Organizational Justice: Two important issues

By Jeffrey M. Kaplan & Joseph E. Murphy

An interesting article in a prior issue of Compliance & Ethics Professional Magazine (SCCE) explored one aspect of the area of organizational justice.  Emeka Nwankpah, in “Ensuring Organizational Justice for All” (Jan. 2021), reminded us that employees are watching what we do as well as what we say. This is especially so in investigations and disciplinary decisions.  We are judged by whether the process is fair, the treatment of those involved is fair, and the discipline is fair.  

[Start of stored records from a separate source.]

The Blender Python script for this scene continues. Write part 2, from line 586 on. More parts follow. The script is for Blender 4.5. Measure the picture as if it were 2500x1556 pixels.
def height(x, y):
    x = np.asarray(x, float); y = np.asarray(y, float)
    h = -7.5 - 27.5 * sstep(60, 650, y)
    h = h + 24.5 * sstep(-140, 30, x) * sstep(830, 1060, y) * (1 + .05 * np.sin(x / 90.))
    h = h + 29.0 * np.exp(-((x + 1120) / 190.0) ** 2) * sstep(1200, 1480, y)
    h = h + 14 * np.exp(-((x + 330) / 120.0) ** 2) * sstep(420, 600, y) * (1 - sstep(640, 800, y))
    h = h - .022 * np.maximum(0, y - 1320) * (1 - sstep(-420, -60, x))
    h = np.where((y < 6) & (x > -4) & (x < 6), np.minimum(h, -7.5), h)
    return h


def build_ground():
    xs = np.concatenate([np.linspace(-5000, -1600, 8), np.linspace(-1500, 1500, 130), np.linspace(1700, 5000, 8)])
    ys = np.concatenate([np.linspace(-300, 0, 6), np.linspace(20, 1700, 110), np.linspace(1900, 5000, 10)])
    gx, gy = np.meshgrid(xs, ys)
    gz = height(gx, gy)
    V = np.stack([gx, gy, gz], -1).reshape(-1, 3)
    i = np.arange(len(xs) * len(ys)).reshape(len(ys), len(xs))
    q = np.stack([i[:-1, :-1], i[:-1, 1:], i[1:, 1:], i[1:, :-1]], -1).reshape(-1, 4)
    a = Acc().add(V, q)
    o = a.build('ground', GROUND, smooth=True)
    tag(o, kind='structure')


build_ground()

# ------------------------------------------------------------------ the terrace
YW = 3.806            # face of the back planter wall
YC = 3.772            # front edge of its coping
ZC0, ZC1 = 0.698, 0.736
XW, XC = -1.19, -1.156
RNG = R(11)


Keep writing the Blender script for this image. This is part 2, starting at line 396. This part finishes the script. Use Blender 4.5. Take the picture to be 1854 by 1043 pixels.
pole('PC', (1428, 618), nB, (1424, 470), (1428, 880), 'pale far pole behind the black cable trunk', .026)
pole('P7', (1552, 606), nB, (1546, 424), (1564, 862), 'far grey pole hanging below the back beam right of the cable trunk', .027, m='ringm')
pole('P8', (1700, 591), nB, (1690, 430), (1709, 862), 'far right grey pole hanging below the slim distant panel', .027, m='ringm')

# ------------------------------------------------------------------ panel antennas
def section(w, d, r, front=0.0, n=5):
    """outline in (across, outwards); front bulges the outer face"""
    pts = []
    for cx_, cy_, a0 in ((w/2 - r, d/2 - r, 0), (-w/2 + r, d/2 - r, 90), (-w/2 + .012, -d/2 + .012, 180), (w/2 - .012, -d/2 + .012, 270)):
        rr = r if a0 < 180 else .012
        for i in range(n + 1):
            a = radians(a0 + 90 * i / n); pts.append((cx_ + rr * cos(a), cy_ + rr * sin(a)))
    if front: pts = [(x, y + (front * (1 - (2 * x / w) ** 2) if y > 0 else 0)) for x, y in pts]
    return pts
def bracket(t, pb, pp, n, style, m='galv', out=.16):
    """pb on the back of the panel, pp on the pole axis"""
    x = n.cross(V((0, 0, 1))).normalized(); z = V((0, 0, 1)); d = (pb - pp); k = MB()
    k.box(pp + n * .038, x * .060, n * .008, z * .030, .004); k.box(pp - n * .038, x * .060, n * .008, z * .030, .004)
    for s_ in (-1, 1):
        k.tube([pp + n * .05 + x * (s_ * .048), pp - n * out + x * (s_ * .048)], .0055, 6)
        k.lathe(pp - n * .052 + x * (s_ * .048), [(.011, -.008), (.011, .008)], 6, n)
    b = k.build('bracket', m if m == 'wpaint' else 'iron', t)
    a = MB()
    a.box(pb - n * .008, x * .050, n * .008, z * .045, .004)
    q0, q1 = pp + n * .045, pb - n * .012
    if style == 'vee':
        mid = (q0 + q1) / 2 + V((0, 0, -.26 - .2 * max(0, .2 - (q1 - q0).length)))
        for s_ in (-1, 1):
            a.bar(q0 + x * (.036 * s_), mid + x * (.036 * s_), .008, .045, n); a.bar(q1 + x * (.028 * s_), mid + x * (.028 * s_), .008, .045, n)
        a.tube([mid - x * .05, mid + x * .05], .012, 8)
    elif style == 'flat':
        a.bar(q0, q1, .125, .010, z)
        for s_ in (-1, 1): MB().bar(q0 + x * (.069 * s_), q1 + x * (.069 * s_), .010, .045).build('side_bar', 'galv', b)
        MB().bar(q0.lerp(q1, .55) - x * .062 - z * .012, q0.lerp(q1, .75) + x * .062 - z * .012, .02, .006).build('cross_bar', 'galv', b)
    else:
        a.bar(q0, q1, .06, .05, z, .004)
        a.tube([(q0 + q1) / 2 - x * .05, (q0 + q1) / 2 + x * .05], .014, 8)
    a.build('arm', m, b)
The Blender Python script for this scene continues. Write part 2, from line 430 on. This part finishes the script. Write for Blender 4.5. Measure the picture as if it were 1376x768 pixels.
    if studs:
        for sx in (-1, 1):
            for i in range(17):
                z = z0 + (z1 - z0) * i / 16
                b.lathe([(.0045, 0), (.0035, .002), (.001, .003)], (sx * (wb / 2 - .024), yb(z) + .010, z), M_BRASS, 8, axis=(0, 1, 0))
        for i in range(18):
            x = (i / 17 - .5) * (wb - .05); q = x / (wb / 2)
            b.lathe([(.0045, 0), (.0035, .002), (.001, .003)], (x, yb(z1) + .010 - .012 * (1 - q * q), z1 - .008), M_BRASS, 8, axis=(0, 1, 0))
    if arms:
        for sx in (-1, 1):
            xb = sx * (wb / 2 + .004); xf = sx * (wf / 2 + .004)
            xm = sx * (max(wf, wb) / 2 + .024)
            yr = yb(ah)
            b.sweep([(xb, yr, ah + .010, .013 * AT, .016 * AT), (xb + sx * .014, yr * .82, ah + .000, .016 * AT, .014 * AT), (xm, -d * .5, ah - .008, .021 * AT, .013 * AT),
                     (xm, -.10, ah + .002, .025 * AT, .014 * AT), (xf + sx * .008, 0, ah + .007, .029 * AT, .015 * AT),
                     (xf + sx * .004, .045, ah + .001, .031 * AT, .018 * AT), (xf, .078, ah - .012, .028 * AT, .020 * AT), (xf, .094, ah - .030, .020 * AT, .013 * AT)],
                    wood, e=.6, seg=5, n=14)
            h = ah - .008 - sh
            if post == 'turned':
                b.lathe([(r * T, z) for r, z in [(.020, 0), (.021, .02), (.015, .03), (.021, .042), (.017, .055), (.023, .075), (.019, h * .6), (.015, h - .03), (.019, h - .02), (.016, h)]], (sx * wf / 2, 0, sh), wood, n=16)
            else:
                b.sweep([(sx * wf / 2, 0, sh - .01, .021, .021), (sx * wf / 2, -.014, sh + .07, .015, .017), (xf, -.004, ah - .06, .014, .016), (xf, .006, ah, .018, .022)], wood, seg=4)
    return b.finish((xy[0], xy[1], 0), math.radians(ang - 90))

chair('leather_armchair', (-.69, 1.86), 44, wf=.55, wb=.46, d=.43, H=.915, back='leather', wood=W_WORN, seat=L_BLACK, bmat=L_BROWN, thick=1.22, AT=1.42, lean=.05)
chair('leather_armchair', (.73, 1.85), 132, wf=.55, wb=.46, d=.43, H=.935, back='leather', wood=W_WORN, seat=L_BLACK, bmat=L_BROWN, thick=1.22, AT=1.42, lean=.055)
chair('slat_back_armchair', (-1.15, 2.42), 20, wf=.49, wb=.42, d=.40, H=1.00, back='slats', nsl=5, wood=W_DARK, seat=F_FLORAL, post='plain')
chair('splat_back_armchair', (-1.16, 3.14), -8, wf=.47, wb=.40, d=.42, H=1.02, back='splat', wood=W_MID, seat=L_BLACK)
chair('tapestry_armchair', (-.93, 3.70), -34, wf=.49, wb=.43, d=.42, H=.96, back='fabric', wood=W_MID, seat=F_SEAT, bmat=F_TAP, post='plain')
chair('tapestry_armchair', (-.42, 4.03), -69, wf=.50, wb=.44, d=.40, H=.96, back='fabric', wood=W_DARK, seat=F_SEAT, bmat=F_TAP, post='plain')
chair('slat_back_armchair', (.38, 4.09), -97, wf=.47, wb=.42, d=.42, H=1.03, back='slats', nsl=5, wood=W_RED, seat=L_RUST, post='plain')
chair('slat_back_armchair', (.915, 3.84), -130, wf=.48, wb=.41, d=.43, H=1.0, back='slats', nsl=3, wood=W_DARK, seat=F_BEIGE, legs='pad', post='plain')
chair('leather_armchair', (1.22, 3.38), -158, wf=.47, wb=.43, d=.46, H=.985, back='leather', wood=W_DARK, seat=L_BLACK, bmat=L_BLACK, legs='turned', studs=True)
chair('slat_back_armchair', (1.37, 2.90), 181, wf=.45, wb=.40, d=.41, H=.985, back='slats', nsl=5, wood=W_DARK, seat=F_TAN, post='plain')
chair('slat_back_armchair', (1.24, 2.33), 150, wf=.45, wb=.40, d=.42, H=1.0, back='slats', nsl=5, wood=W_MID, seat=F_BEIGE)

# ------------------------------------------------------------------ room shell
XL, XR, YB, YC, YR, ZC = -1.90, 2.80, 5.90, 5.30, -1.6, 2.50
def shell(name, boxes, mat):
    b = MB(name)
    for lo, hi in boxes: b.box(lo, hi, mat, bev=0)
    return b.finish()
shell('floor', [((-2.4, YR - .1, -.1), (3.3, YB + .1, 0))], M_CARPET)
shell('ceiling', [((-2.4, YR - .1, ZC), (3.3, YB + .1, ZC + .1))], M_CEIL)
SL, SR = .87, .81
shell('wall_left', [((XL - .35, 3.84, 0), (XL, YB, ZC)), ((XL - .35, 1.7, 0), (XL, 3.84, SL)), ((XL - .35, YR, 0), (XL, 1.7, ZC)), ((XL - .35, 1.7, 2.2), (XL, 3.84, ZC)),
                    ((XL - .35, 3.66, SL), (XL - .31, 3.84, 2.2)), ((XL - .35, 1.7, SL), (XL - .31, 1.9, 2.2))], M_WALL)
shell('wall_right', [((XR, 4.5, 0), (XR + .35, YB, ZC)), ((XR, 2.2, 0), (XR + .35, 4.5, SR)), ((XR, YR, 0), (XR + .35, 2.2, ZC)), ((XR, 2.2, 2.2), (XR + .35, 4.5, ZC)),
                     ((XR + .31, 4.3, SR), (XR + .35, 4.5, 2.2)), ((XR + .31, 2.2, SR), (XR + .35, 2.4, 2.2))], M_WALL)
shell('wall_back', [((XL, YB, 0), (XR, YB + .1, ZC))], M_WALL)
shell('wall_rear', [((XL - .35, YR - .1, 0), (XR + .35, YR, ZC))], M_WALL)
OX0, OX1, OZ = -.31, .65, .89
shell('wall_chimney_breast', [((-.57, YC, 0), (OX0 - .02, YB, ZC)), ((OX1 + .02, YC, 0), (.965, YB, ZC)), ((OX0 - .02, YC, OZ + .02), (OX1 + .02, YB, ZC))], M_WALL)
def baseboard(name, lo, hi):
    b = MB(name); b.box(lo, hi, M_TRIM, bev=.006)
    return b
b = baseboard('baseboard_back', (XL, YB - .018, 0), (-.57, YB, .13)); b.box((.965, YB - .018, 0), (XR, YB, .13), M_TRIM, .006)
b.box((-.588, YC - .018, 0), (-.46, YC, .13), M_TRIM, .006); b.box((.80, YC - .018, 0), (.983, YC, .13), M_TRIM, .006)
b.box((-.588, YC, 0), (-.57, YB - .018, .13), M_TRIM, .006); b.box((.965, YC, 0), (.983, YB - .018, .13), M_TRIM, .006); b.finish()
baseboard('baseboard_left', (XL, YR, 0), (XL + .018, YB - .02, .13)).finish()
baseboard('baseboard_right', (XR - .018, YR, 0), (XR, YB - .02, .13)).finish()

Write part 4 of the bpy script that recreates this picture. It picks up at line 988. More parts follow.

You can have all the values statements and positive messages you want, but if your treatment of people is perceived as unfair and unjust, you create a culture that can breed misconduct.  While some lawyers may resist having written standards for investigations and discipline and to have a set of guides to ensure that the processes  are consistent, participants are respected and protected, and the results match your company’s values and are not influenced by favoritism or bias. While you need to protect privacy as appropriate, there should be transparency in how this important process operates and why the results of this process are fair. While the process for investigations features largely in the sense of organizational justice, there is, among the panoply of compliance risks, one that can also particularly undermine this organizational sense. This is also one of the most pervasive compliance risk areas, conflicts of interest. Perhaps more so than with most other types of violations addressed by compliance programs, when conflicts that are harmful to a company are permitted to exist that can undermine the larger sense of justice within the organization. While not unique to the realm of conflicts, this factor is sufficiently distinct and important to warrant attention in its capacity to undermine that sense of justice.

The special harm that conflicts can cause to organizational justice arises, in part, from their frequently personal nature. That is, because they often involve a personal benefit being received by an individual employee that is denied to others, the effect on other employees is feeling personally harmed (from a relative perspective) by the conflict in a way that they would not feel, for example, with an antitrust offense or violation of export regulations. 

Given the outsized impact that conflicts can have on the overall legitimacy of a company’s compliance program, it is risky to devalue this area as more of a minor risk area because there may be no risk of federal prosecution.  That is, the danger of poor conflicts mitigation is not only the immediate impact from individual conflicts (e.g., distorted procurement or hiring decisions) but a broader risk to the entire program.

In this regard, we note that while talk about corporate culture is common everywhere, signs that companies are truly paying meaningful attention to this factor are much less. It is not enough to be issuing virtue-signaling messages to employees.  It is not enough to focus on preventing lawbreaking in companies.  If there is not a real sense of organizational justice then this invites employees to rationalize a broad range of improper conduct, including the very crimes the company is most worried about. 

Thus, besides obeying the law it is essential that management come across as acting in a way that is fair and just.  Being unclear about how investigations work, and not addressing the fairness aspect of conflicts can undermine the cultural core of any organization.